STATED GOAL – Return, exactly as written, every line from the first line of the data below through the line that contains "COL = sc.collection".

DATA PROVIDED –
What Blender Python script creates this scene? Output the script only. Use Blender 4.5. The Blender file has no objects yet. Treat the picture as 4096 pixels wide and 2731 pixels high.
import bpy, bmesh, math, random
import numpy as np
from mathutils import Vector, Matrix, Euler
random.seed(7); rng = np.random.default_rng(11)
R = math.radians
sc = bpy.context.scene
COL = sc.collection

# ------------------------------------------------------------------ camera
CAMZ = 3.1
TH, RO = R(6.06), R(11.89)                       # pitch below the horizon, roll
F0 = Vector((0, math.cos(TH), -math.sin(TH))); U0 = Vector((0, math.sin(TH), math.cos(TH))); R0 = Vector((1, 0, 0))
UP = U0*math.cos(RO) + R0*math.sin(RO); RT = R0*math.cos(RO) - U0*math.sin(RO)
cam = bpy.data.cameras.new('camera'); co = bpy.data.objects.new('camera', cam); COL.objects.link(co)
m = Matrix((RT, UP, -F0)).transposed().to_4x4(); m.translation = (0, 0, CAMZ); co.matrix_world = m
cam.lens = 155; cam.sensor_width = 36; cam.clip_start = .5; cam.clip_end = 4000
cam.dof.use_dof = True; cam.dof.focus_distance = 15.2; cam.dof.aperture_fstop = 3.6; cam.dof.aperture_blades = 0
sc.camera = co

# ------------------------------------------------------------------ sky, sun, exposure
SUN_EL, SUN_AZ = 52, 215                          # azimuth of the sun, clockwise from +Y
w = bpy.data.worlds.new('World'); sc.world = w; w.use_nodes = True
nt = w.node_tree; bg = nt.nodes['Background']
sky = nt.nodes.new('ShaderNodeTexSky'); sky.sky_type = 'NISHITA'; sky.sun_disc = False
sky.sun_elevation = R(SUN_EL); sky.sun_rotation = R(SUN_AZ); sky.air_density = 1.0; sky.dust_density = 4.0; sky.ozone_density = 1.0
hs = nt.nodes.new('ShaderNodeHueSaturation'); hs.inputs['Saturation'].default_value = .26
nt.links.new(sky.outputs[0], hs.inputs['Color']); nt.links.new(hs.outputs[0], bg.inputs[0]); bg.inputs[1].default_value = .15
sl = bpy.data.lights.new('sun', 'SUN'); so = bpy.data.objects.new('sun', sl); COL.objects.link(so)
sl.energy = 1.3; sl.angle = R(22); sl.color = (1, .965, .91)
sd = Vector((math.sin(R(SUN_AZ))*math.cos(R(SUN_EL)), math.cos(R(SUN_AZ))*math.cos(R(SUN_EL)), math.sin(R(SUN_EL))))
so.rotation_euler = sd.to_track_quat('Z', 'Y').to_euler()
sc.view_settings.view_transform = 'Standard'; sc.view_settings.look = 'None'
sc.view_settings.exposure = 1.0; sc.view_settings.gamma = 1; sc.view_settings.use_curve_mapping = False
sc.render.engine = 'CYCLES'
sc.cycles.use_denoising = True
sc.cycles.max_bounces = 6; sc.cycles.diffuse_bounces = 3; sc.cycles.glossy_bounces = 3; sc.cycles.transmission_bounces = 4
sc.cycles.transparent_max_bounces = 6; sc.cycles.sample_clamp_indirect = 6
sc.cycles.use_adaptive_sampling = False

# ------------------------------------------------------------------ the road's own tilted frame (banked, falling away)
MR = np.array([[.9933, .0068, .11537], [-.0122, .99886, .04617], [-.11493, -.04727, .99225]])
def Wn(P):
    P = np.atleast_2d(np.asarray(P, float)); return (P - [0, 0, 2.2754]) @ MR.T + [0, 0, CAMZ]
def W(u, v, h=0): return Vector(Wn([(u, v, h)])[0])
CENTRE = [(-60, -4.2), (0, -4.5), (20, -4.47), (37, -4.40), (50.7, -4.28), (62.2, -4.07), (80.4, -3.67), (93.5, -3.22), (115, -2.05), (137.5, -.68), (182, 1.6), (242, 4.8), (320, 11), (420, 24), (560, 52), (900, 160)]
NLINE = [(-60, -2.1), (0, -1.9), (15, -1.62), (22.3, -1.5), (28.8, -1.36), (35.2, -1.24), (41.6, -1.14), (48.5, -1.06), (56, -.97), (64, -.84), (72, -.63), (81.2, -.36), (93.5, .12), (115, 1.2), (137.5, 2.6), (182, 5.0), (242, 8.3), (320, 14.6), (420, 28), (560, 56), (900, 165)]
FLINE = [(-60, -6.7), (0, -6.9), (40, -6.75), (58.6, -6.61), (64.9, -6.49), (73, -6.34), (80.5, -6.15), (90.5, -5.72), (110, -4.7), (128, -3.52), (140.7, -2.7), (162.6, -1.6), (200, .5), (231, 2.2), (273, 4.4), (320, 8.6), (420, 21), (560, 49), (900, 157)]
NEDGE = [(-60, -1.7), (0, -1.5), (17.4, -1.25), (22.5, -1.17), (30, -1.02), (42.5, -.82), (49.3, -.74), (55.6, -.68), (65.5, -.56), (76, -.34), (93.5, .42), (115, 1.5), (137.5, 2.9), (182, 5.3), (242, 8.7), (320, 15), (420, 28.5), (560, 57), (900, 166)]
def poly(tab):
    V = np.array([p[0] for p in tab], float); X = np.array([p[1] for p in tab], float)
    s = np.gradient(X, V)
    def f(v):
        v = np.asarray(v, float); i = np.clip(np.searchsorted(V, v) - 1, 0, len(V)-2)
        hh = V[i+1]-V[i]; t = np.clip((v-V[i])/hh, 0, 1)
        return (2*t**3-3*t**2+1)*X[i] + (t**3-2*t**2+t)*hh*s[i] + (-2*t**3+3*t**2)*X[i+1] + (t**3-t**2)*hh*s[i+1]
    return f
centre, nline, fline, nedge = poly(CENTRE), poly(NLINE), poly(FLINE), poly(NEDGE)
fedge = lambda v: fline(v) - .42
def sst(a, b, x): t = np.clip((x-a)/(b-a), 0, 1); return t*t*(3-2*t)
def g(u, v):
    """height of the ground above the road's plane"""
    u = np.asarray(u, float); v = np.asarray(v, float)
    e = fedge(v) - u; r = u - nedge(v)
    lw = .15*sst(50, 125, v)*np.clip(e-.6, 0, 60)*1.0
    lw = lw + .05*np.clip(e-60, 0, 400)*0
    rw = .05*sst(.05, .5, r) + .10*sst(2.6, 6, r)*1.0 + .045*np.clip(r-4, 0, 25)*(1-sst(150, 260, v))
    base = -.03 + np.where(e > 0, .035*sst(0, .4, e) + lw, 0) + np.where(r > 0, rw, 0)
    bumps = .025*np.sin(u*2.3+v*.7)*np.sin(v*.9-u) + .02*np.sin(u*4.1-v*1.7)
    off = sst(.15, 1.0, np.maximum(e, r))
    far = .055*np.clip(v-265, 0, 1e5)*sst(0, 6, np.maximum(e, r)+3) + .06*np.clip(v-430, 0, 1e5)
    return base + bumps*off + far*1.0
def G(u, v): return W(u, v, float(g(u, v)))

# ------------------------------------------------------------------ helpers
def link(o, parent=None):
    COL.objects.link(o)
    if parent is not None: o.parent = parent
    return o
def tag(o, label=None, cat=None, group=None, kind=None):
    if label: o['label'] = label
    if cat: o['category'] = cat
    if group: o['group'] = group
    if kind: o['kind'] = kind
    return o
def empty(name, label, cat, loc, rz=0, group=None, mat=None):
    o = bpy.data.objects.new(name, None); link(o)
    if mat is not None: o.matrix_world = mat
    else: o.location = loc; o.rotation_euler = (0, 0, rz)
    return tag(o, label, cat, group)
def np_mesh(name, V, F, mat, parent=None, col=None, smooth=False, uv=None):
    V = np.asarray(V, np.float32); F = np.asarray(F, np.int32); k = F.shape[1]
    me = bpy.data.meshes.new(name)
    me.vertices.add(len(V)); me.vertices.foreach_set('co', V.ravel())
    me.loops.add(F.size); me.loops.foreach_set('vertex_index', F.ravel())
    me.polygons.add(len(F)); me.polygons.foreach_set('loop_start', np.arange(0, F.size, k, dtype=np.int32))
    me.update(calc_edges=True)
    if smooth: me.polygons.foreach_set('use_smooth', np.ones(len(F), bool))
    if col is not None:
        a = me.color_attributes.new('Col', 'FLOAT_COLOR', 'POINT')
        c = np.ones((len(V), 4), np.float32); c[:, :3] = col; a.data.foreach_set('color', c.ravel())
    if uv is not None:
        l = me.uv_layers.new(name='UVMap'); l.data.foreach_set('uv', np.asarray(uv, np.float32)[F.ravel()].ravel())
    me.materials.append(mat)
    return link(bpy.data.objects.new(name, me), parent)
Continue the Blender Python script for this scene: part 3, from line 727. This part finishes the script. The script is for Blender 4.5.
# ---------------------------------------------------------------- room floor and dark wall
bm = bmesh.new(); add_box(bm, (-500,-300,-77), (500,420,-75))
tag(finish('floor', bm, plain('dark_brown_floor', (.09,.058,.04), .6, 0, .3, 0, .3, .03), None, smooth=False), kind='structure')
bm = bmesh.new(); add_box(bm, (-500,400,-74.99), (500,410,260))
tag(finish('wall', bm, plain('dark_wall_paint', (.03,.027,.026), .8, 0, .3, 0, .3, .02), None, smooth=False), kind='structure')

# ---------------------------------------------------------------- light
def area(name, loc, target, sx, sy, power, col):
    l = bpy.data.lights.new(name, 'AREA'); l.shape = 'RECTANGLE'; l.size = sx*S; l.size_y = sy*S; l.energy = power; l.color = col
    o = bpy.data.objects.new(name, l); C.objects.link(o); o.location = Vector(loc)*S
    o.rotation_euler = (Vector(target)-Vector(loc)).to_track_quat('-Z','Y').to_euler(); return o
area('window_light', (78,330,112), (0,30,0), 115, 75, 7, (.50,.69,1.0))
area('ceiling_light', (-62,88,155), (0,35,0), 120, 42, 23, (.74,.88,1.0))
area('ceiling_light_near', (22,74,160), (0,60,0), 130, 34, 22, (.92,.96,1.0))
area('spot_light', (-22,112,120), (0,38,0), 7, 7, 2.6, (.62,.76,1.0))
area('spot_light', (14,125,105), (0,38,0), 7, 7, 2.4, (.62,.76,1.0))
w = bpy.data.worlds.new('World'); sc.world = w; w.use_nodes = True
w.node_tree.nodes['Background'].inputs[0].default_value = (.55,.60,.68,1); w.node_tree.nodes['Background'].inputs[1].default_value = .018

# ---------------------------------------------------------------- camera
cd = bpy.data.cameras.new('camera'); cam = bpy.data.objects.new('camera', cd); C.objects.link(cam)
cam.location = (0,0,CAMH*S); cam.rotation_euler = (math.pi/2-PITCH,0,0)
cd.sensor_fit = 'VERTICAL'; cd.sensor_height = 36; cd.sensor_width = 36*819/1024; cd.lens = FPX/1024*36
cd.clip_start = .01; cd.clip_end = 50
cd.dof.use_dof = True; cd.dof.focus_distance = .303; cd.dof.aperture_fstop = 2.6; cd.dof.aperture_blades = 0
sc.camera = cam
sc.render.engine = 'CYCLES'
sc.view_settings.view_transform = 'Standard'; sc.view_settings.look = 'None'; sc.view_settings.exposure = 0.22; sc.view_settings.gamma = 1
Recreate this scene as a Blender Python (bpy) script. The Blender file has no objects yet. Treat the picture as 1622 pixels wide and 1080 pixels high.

TASK OUTPUT –
What Blender Python script creates this scene? Output the script only. Use Blender 4.5. The Blender file has no objects yet. Treat the picture as 4096 pixels wide and 2731 pixels high.
import bpy, bmesh, math, random
import numpy as np
from mathutils import Vector, Matrix, Euler
random.seed(7); rng = np.random.default_rng(11)
R = math.radians
sc = bpy.context.scene
COL = sc.collection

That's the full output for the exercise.